I’ve onboarded ~4 online friends and none of them had an “it just works” experience. None stayed longer than a day
It’s not hard if you provide (at the very least) a comparably good experience. Ideally though the experience would be better. I know that’s not good news, but it’s true. People switch to a better experience. They’re already enjoying the social network experience. Harder to get someone that doesn’t even like social media to get into it.
Quite hard to provide a "comparable experience" against a 500 ppl engineering team operating on a limitless centralized server they fully control with just a few full timers and a bunch of part time folks while having to interoperate with 100 other pieces of software that were all written by different people.
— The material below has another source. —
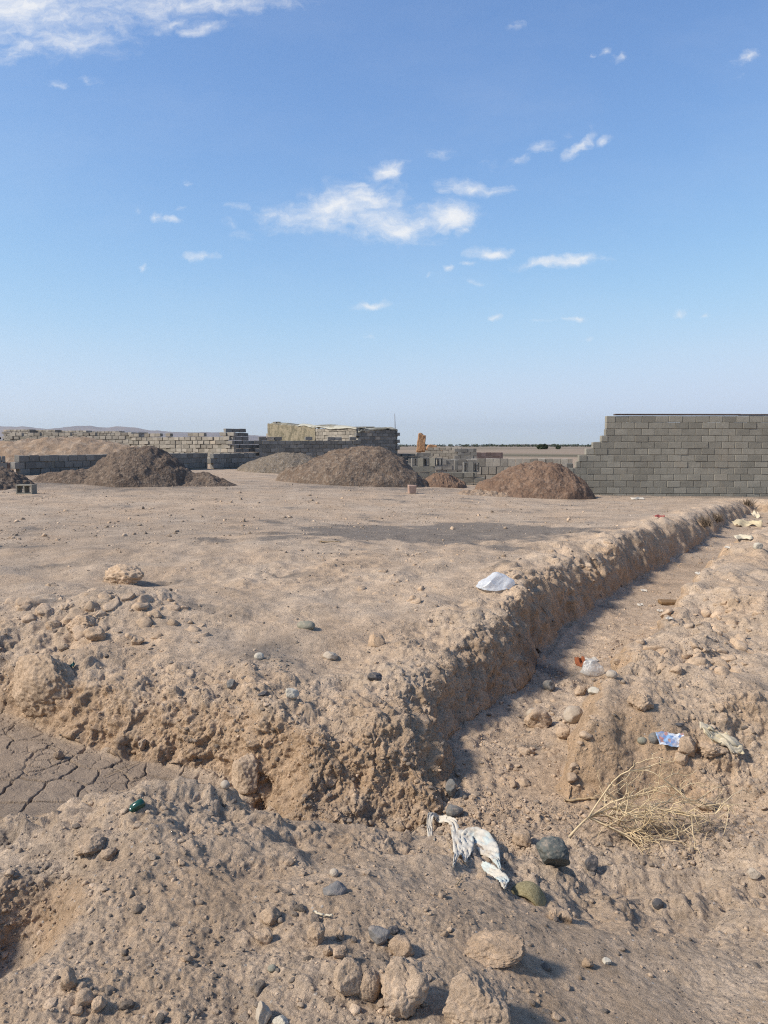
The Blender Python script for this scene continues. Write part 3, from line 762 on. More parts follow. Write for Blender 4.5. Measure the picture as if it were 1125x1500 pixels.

I think the number of people is coping. > having to interoperate with 100 other pieces of software Yeah I’d say this and the fact that there’s a hundred useless NIPs you’re supporting would be part of the issue. I applaud Primal for at least having the courage to be opinionated and place UX above all else
Well the number of people is a key difference. Take your primal, for instance. It's nowhere near Twitter in UX. And they will probably never be. Even being the Nostr team with 10x the amount of money our second biggest project has. Even focusing all that money in the UX at the expense of everything else, like not integrating with virtually anything, relying on centralized caches and even KYC people to use their custodial wallet.
BDC's avatar
BDC 7 months ago
The evolution of a protocol Remember there was only three TV channels to choose from early on and then decades later people thought the entire internet was only on the yahoo splash page And now it goes exponentially with apps
> It's nowhere near Twitter in UX It is though. And you list all the “even with (bad thing)”. Have you ever thought it is “because of (bad thing)” that they have achieved a good UX and not “despite” it?
Not really. The UX is still very, very far, especially on the Android version that has been lagging behind their iOS version by quite a lot (6-8 months, usually). It's fine if you like it. But don't pretend it's anywhere near as good as Twitter's. On the second point, It is because of it. I didn't say despite it. It's a lot easier do focus on the UX, when you don't need to spend the time and resources to decentralize the app from their own infrastructure, build self custody solutions, no central cache, implement outbox, help users control their own data, etc, like we all try to do. It's a choice they made that I would definitely never make. To me, there is no point in moving people from a centralized company to another.